::: Material provided

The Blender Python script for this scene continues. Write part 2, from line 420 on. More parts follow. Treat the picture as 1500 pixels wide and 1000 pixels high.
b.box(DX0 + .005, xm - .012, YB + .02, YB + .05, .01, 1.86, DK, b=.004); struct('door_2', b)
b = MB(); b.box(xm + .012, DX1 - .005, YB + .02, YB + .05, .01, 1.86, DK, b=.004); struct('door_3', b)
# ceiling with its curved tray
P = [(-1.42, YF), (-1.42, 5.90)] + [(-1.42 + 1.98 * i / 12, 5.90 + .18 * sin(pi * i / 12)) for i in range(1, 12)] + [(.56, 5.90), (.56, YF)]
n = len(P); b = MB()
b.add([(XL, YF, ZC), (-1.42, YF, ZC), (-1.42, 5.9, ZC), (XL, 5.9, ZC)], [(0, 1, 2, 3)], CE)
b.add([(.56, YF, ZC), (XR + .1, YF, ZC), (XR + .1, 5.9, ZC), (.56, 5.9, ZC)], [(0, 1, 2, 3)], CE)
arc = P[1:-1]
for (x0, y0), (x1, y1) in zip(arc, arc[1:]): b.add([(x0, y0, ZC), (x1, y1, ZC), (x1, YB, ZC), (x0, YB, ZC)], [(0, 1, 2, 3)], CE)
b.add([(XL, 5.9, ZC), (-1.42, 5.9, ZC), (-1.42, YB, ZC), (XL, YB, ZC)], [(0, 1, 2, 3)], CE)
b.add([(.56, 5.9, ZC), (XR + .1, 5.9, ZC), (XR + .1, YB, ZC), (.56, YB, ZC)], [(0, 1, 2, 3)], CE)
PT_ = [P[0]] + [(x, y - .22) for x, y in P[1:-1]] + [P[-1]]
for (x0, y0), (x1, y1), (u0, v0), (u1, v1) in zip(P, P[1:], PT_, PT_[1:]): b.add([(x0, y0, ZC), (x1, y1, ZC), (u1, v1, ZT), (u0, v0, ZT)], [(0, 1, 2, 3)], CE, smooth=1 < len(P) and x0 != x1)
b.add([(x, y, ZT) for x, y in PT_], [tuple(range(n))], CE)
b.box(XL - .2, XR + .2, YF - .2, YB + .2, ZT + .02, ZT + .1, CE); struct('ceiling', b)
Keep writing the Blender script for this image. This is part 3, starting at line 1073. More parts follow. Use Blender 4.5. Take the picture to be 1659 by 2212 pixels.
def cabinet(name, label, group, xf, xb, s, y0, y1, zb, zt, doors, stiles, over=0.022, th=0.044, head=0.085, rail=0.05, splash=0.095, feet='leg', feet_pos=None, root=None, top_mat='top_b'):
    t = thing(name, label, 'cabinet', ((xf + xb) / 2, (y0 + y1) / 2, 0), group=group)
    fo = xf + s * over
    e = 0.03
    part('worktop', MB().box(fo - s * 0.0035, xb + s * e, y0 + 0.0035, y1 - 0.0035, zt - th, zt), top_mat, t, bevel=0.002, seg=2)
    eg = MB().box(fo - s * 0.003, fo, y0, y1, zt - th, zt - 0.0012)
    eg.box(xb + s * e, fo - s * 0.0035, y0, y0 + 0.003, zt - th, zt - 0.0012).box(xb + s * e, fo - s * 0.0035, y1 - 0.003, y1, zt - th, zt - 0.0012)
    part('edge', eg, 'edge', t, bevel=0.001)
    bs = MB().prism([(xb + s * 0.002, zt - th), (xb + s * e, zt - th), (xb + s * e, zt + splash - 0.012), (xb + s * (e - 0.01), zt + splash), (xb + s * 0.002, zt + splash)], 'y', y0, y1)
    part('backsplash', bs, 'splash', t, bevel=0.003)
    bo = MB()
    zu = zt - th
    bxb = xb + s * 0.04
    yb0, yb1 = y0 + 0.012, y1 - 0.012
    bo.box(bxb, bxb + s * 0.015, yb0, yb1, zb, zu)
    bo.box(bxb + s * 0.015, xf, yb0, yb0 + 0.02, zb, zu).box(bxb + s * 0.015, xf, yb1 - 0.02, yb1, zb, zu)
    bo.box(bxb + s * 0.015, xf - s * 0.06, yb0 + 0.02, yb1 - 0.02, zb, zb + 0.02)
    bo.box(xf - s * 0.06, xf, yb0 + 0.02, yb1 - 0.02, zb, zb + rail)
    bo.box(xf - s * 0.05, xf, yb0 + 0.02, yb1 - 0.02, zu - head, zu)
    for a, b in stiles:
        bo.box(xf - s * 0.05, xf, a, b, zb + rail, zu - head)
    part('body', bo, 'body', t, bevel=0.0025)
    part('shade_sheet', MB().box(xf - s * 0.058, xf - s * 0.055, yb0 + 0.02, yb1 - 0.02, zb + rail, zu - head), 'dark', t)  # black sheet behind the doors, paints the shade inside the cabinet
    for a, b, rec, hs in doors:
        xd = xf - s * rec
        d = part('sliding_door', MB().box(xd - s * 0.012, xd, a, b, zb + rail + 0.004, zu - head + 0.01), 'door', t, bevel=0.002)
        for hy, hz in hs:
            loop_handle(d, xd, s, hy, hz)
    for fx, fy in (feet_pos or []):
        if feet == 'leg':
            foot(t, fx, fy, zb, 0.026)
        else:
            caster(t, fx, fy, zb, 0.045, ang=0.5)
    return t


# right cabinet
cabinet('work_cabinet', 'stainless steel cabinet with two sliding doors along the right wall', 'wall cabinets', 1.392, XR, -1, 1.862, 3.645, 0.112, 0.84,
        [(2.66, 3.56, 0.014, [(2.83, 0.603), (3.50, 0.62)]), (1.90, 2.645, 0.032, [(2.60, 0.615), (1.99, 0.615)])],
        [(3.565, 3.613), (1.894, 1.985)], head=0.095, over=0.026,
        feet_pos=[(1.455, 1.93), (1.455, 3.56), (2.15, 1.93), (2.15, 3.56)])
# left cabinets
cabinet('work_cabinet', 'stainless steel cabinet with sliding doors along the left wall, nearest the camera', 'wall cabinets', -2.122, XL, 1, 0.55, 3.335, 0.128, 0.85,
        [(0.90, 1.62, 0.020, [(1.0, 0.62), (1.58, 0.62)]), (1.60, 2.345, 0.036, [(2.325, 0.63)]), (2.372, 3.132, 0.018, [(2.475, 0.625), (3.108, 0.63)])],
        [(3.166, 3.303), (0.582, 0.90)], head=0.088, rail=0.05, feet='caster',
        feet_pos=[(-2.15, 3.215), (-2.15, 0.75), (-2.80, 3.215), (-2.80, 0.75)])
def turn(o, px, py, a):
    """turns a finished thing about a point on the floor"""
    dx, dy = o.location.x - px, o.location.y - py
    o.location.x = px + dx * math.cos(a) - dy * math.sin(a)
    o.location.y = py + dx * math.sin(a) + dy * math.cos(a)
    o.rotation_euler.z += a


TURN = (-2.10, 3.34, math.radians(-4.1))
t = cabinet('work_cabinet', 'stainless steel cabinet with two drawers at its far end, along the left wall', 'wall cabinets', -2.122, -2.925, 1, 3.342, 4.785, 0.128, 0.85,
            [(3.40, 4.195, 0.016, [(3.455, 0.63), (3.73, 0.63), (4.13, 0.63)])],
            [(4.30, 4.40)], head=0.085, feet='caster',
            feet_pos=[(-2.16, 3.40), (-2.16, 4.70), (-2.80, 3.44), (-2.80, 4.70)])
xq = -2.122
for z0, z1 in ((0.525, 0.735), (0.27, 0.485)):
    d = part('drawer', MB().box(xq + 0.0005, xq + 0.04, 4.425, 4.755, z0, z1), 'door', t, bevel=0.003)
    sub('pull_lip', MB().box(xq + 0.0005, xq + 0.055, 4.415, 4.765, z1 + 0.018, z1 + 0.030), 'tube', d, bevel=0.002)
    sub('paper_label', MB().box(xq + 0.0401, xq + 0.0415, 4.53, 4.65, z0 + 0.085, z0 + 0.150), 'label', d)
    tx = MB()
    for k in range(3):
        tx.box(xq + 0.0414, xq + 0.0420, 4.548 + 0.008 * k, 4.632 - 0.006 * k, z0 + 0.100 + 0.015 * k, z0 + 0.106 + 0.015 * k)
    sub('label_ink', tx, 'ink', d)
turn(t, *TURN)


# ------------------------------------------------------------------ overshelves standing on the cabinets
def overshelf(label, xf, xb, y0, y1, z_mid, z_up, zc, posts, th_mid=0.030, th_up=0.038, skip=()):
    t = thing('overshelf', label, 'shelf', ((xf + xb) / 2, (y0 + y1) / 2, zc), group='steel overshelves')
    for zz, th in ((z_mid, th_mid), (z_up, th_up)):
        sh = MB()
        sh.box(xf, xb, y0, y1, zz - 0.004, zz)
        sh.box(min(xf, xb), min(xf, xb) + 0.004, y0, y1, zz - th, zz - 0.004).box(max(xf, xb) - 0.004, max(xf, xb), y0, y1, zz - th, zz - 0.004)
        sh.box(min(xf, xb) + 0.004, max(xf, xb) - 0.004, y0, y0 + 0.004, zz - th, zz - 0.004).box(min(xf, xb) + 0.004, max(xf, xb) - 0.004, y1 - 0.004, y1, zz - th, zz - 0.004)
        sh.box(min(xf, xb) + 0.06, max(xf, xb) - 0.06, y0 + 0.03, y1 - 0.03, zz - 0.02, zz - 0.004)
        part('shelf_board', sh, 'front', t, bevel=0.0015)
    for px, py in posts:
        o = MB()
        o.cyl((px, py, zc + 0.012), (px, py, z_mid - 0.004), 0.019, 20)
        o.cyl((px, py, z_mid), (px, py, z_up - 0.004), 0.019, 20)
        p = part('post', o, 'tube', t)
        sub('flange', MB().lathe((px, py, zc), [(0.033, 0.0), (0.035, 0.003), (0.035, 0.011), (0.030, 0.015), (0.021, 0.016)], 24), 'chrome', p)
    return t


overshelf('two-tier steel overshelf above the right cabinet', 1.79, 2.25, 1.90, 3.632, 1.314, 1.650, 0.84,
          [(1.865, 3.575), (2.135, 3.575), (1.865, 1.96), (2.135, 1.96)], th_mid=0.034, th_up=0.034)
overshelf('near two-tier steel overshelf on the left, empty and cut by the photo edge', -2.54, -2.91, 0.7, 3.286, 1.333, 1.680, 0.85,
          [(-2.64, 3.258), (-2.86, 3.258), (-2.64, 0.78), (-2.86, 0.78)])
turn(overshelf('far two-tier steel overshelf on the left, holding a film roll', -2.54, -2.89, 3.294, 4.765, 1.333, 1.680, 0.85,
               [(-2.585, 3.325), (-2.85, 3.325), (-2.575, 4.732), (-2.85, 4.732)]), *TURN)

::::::

» **Written instruction**: Copy every line of the records above that contains "parts".

» **Exercise response**:
The Blender Python script for this scene continues. Write part 2, from line 420 on. More parts follow. Treat the picture as 1500 pixels wide and 1000 pixels high.
Keep writing the Blender script for this image. This is part 3, starting at line 1073. More parts follow. Use Blender 4.5. Take the picture to be 1659 by 2212 pixels.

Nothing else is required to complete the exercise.